Dataset items:
▼▼▼

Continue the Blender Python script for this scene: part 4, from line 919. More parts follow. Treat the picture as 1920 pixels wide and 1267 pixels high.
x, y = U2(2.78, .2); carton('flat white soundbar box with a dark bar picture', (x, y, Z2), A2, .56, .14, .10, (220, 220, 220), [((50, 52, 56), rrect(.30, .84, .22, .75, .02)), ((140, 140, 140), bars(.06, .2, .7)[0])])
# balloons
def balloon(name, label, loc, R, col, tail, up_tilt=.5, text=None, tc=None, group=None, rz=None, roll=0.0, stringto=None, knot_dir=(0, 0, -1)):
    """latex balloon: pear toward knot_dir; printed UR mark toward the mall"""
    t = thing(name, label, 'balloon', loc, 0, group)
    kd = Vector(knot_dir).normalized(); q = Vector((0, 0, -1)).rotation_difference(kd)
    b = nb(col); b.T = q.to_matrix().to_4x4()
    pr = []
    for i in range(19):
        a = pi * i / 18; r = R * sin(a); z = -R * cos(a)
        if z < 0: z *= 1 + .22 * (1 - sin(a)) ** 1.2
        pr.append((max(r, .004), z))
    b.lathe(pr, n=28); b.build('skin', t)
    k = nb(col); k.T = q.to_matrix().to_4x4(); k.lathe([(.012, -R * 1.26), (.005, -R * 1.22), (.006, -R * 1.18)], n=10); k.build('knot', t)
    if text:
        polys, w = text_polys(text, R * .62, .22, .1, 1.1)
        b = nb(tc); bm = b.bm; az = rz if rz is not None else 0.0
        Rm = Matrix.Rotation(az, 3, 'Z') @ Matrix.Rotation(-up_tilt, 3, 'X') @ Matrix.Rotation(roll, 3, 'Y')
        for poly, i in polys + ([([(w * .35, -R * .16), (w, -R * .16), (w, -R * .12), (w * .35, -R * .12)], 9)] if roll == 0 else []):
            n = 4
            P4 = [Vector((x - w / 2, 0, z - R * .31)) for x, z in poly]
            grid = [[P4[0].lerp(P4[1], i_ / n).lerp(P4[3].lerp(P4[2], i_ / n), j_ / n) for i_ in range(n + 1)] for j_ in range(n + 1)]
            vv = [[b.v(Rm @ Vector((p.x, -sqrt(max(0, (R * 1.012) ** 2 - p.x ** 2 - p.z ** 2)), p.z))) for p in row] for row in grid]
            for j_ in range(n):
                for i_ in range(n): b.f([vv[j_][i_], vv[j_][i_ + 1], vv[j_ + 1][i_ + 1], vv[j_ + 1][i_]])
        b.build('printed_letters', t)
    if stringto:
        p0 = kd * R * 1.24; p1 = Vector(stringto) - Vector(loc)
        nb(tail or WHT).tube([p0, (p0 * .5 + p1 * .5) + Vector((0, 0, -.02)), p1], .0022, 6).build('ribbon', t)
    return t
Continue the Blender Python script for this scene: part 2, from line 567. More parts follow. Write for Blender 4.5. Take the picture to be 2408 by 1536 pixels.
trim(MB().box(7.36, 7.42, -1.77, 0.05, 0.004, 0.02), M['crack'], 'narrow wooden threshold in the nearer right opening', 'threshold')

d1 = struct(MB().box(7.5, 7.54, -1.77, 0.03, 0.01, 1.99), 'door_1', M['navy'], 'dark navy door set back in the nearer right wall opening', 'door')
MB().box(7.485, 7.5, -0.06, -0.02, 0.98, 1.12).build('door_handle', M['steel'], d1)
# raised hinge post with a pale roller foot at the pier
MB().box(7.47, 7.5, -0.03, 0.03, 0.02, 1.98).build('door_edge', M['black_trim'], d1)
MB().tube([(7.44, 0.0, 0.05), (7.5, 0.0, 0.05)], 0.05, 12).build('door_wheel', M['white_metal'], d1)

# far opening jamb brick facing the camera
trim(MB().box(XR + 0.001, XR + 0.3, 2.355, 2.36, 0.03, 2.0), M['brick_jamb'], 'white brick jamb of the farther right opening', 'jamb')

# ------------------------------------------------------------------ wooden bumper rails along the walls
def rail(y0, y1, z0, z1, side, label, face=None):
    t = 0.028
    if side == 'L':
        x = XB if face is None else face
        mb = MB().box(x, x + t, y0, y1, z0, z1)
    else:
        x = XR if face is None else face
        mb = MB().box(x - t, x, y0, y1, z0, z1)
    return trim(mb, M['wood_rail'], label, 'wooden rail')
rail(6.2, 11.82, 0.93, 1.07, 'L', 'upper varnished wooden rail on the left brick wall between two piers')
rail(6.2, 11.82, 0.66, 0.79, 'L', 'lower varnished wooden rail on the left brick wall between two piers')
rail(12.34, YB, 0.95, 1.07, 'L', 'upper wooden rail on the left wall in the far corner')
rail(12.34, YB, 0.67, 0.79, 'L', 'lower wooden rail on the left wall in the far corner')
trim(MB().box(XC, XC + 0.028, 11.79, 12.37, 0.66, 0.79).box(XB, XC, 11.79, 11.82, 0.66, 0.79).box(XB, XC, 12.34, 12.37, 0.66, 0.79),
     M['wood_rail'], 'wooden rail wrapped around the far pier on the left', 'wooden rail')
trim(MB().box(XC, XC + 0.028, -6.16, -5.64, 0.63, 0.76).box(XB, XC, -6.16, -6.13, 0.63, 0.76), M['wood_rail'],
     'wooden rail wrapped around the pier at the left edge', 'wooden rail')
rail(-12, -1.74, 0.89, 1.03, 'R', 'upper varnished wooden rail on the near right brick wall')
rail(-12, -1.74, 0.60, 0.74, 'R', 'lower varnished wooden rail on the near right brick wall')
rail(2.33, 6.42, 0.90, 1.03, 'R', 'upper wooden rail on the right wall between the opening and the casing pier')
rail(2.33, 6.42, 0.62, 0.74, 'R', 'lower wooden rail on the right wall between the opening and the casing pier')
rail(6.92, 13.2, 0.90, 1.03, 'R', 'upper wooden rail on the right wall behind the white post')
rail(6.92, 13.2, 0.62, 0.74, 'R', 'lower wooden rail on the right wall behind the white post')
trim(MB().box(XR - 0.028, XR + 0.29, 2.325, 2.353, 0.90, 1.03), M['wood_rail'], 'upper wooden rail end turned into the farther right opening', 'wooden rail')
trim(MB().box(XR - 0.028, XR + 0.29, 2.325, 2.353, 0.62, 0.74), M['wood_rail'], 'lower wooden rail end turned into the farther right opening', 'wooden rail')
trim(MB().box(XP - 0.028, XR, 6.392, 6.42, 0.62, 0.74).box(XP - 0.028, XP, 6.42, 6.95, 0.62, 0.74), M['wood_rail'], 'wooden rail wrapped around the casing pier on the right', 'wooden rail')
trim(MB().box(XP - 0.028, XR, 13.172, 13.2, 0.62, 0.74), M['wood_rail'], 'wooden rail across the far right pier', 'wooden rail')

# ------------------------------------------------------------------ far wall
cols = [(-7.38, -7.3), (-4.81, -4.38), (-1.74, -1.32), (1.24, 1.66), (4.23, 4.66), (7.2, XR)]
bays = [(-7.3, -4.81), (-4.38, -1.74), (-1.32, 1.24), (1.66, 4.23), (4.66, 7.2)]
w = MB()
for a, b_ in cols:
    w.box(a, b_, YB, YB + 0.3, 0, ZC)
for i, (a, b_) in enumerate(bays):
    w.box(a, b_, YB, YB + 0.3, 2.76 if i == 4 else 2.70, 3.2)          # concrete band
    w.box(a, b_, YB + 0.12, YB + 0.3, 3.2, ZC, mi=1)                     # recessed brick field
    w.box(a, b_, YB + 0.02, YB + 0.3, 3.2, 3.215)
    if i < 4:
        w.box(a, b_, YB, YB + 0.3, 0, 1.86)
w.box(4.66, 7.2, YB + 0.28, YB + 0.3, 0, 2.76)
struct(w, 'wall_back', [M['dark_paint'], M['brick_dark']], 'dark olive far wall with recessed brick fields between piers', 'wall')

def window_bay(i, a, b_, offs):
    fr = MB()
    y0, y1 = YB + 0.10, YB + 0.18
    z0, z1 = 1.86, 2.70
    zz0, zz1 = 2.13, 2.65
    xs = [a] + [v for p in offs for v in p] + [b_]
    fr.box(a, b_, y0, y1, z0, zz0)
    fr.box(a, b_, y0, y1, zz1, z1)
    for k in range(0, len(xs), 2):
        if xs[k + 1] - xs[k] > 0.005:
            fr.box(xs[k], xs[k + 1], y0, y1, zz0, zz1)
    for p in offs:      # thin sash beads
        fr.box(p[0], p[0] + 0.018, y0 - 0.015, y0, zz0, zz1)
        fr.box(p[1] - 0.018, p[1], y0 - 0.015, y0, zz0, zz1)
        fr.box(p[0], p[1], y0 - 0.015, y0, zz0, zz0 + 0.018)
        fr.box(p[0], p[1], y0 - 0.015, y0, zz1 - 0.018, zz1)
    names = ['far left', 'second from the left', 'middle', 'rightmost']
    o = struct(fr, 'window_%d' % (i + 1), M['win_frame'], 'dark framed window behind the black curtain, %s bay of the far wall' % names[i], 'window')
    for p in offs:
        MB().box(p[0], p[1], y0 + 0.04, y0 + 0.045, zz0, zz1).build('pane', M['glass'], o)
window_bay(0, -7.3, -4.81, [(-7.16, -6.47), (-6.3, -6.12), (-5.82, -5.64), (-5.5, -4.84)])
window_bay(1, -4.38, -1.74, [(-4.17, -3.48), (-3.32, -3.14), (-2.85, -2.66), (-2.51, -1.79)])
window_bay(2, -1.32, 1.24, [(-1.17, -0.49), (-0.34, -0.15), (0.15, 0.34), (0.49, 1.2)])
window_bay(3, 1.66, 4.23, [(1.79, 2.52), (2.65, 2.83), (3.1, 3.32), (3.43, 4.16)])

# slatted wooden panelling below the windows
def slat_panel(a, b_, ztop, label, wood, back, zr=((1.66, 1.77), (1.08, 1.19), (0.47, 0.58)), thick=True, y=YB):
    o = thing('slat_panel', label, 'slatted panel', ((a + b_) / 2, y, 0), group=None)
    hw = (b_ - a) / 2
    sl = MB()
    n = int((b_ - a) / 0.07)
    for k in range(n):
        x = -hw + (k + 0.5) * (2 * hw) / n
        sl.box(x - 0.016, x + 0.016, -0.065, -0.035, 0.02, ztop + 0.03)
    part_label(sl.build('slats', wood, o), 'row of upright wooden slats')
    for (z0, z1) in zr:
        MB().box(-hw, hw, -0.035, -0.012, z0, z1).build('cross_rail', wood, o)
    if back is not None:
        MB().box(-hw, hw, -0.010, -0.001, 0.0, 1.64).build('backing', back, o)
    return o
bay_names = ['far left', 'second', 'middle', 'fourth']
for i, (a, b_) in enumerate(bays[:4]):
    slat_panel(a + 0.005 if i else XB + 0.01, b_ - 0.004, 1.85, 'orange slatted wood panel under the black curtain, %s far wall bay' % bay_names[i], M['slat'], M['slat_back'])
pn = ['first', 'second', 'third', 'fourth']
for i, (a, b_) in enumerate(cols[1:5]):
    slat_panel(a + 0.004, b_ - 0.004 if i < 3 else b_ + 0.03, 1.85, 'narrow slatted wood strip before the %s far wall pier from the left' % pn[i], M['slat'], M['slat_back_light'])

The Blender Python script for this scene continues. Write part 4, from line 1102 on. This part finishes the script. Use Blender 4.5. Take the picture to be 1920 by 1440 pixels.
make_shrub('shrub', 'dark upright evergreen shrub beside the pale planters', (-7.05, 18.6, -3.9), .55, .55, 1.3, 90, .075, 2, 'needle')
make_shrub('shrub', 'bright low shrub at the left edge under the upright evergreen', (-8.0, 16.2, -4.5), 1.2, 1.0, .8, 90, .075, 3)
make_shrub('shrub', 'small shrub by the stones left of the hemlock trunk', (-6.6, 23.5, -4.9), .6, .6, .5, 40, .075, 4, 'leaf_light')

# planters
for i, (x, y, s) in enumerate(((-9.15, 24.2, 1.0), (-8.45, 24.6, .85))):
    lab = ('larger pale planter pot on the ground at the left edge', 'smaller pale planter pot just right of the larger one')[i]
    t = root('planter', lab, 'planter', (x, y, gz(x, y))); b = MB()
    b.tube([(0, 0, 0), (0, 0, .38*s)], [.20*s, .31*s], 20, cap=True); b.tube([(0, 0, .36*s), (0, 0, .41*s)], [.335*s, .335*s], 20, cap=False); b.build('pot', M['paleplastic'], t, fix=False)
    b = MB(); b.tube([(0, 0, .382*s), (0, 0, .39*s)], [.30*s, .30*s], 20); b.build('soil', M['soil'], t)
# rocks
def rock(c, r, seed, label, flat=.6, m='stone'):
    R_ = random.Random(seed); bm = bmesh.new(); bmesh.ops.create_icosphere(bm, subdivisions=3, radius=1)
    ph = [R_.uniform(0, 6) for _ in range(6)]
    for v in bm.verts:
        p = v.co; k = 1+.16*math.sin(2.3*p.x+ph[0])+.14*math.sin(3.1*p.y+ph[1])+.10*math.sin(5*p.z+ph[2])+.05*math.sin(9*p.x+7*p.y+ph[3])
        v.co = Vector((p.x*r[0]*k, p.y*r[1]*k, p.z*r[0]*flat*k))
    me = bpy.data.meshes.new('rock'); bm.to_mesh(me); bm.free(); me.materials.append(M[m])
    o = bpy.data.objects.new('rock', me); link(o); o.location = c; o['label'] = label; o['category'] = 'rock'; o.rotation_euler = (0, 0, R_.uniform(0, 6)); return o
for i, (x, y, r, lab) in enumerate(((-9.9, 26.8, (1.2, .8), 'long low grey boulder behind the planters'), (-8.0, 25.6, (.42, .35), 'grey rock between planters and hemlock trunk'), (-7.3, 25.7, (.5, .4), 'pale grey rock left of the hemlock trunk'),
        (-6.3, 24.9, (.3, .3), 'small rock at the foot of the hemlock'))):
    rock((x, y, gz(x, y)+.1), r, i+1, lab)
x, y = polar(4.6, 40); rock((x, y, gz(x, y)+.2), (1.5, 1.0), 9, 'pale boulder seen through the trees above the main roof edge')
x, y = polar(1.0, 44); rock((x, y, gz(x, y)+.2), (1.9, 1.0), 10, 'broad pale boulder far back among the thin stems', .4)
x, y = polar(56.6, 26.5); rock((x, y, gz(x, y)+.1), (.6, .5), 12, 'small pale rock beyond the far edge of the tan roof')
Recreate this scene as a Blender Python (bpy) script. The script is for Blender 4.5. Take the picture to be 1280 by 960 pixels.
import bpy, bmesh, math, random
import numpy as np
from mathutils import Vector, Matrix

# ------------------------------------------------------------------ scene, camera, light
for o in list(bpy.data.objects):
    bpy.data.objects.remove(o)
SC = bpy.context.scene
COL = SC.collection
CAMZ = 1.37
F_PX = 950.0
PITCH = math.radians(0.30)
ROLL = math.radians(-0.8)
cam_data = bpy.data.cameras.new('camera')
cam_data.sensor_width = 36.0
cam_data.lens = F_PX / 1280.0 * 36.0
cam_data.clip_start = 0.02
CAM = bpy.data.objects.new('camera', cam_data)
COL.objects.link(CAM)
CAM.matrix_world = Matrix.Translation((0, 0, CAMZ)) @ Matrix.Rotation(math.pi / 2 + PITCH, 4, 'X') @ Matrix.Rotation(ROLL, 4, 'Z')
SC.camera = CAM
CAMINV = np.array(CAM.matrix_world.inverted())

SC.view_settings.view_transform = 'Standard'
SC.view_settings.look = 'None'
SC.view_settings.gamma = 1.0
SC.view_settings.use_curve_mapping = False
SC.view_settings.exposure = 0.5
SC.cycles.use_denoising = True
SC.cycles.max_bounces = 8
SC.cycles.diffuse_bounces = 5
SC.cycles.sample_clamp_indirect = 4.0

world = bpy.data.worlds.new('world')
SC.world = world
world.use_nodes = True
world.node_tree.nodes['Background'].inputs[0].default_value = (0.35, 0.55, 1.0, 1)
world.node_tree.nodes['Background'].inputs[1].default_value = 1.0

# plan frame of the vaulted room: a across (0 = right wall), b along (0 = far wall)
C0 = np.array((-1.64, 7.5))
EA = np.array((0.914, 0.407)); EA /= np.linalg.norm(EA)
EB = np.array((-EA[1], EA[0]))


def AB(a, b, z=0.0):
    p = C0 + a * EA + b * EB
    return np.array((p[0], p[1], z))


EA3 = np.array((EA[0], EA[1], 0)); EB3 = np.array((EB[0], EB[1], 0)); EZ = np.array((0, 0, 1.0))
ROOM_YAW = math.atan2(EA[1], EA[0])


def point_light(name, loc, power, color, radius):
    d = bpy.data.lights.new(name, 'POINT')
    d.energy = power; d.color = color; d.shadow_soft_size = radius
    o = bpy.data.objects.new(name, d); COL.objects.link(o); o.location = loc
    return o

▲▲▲

:: YOUR OBJECTIVE ::
Everything from the line containing "The Blender Python script for this scene continues." down to the line containing "make_shrub('shrub', 'small shrub" should be repeated exactly, with both end lines kept and no other lines added.

:: RESULT OF THIS EXERCISE ::
The Blender Python script for this scene continues. Write part 4, from line 1102 on. This part finishes the script. Use Blender 4.5. Take the picture to be 1920 by 1440 pixels.
make_shrub('shrub', 'dark upright evergreen shrub beside the pale planters', (-7.05, 18.6, -3.9), .55, .55, 1.3, 90, .075, 2, 'needle')
make_shrub('shrub', 'bright low shrub at the left edge under the upright evergreen', (-8.0, 16.2, -4.5), 1.2, 1.0, .8, 90, .075, 3)
make_shrub('shrub', 'small shrub by the stones left of the hemlock trunk', (-6.6, 23.5, -4.9), .6, .6, .5, 40, .075, 4, 'leaf_light')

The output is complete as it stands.